* [REQUEST]: Across the listing below, how many lines hold "high"? Reply with the number by itself.

* [COLLECTED MATERIAL]:
========================================
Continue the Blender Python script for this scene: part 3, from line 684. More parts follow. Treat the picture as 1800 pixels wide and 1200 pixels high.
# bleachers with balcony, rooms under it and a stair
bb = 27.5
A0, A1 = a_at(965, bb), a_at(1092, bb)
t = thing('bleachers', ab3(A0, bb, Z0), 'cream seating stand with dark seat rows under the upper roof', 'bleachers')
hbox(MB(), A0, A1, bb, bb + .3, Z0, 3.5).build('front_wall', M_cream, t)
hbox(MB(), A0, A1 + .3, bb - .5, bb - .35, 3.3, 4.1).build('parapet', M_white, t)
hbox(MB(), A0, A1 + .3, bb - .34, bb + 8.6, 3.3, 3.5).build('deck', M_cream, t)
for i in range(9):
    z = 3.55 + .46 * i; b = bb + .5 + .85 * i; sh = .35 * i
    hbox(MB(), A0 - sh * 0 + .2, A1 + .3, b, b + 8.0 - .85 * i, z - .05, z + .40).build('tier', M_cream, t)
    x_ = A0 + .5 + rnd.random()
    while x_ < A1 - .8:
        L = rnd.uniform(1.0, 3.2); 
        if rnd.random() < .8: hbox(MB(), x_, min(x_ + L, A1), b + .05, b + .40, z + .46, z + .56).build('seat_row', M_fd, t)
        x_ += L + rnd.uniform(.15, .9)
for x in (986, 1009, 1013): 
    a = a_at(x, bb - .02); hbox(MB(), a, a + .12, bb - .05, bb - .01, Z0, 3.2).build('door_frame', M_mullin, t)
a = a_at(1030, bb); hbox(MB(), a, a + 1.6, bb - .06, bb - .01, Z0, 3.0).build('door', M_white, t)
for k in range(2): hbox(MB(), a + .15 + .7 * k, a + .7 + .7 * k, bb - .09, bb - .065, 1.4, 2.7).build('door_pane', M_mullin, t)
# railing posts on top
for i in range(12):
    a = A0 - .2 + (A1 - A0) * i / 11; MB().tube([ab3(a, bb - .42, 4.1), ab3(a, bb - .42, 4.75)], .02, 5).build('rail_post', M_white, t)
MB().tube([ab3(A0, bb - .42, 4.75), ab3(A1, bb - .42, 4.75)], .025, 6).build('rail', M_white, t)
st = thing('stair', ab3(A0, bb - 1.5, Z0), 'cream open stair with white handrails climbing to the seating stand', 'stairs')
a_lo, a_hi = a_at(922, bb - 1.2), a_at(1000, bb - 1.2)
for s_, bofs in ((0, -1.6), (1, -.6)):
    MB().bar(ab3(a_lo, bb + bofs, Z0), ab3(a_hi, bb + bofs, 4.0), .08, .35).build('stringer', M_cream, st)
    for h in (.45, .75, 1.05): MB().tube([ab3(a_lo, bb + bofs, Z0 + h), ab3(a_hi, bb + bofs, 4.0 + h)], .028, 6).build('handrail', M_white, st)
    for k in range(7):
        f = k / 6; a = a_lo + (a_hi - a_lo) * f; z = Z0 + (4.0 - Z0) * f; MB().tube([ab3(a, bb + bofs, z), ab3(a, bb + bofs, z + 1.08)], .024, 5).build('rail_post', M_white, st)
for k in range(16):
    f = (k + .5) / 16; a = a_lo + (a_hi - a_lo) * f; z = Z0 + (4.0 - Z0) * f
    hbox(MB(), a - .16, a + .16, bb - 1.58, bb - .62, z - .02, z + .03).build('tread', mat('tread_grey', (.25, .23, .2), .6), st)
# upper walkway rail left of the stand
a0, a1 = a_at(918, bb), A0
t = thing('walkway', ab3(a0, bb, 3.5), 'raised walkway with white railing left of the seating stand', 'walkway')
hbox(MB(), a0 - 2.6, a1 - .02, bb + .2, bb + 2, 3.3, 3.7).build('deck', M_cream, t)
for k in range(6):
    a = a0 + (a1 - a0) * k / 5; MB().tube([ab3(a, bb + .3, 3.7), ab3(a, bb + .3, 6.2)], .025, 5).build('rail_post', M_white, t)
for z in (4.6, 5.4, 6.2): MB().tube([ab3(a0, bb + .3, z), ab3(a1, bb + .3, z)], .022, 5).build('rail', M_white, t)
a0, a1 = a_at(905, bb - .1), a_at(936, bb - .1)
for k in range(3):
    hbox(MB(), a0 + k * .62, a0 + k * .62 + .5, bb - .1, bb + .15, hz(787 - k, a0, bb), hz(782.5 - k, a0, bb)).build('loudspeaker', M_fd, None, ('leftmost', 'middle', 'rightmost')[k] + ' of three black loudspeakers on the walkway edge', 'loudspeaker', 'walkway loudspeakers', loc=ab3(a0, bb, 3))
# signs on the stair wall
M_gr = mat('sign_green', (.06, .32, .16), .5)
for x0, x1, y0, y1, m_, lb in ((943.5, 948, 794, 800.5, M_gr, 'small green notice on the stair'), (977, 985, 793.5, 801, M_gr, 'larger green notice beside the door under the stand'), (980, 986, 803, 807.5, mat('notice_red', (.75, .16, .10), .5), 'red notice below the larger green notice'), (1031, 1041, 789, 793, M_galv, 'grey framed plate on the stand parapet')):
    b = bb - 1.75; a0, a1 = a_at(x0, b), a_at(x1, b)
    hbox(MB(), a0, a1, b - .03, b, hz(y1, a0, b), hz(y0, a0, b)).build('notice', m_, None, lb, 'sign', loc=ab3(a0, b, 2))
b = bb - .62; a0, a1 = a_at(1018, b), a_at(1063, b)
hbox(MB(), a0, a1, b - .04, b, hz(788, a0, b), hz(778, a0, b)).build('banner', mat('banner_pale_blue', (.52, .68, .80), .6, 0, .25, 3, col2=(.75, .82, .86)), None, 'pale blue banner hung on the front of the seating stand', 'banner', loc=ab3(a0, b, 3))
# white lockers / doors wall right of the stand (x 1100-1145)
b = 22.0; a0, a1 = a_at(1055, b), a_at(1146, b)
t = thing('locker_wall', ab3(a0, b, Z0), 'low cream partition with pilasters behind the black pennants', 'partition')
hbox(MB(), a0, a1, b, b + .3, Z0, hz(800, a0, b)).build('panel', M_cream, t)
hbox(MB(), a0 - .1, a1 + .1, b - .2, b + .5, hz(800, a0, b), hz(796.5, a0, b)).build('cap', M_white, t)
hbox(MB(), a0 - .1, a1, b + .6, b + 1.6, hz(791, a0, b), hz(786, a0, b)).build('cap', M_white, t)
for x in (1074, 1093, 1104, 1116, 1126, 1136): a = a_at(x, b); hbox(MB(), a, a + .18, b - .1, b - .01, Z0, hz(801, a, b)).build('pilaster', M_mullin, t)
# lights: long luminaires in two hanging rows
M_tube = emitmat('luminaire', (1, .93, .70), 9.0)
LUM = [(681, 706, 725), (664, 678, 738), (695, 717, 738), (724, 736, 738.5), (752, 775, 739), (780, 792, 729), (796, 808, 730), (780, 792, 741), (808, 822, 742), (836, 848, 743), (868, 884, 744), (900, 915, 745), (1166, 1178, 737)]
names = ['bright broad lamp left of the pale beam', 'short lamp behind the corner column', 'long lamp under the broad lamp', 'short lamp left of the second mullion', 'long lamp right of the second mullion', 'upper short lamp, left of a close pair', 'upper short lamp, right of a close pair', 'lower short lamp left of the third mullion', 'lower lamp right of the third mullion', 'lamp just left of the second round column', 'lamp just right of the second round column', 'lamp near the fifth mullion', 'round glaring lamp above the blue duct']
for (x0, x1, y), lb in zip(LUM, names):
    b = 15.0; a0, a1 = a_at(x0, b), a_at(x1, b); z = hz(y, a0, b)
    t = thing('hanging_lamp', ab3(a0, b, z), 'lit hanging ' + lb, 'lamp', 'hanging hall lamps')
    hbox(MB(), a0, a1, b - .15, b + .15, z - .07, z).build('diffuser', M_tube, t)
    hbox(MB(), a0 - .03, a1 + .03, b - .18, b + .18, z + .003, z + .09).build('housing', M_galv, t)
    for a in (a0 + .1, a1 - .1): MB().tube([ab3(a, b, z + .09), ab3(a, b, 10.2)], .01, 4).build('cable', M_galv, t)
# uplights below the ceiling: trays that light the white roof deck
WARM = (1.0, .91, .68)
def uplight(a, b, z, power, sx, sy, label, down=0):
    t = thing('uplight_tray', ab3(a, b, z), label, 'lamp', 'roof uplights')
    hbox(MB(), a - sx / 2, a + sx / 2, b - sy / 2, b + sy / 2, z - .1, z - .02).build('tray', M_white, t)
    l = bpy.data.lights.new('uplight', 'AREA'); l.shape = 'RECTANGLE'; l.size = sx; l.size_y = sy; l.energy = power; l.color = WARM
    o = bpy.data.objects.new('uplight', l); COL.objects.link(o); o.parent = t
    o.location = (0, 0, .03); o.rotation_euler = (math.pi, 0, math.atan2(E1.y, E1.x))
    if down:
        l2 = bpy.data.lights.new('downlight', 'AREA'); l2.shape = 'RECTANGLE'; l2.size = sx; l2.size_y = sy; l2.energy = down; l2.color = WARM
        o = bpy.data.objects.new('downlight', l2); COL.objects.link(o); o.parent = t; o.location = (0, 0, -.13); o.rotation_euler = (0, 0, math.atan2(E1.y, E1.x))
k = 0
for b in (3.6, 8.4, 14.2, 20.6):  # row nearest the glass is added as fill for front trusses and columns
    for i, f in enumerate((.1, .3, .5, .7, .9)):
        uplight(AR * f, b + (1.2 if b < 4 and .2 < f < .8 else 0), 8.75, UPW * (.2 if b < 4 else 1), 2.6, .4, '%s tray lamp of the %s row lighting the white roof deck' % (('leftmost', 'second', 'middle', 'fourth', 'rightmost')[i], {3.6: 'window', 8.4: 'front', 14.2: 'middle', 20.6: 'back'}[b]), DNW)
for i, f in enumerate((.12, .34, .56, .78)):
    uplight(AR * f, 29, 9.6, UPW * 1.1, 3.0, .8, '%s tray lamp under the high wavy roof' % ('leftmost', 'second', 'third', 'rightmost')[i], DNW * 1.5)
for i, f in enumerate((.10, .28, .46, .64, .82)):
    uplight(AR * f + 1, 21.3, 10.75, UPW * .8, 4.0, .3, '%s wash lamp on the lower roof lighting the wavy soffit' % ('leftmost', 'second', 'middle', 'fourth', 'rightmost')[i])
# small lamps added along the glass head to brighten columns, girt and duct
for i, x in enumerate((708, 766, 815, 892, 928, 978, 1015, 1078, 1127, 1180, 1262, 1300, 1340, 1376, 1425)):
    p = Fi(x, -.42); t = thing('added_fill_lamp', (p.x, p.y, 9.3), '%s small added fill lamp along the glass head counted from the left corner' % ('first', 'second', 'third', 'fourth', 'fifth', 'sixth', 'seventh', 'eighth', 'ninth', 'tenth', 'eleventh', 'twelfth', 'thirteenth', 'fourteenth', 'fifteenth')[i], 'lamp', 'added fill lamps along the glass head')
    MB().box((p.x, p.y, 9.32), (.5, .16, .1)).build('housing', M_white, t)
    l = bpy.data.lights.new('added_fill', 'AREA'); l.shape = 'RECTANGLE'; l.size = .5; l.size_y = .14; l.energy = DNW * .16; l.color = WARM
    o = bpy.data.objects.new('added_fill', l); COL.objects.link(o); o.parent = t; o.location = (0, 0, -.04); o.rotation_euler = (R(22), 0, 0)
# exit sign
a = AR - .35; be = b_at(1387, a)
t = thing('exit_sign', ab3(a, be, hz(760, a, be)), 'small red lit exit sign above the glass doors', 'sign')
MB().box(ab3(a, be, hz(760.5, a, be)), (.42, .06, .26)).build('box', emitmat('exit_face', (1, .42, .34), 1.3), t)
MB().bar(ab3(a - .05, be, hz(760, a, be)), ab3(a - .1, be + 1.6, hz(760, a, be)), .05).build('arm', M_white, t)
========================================
* [ANSWER TO THIS PROBLEM]: 2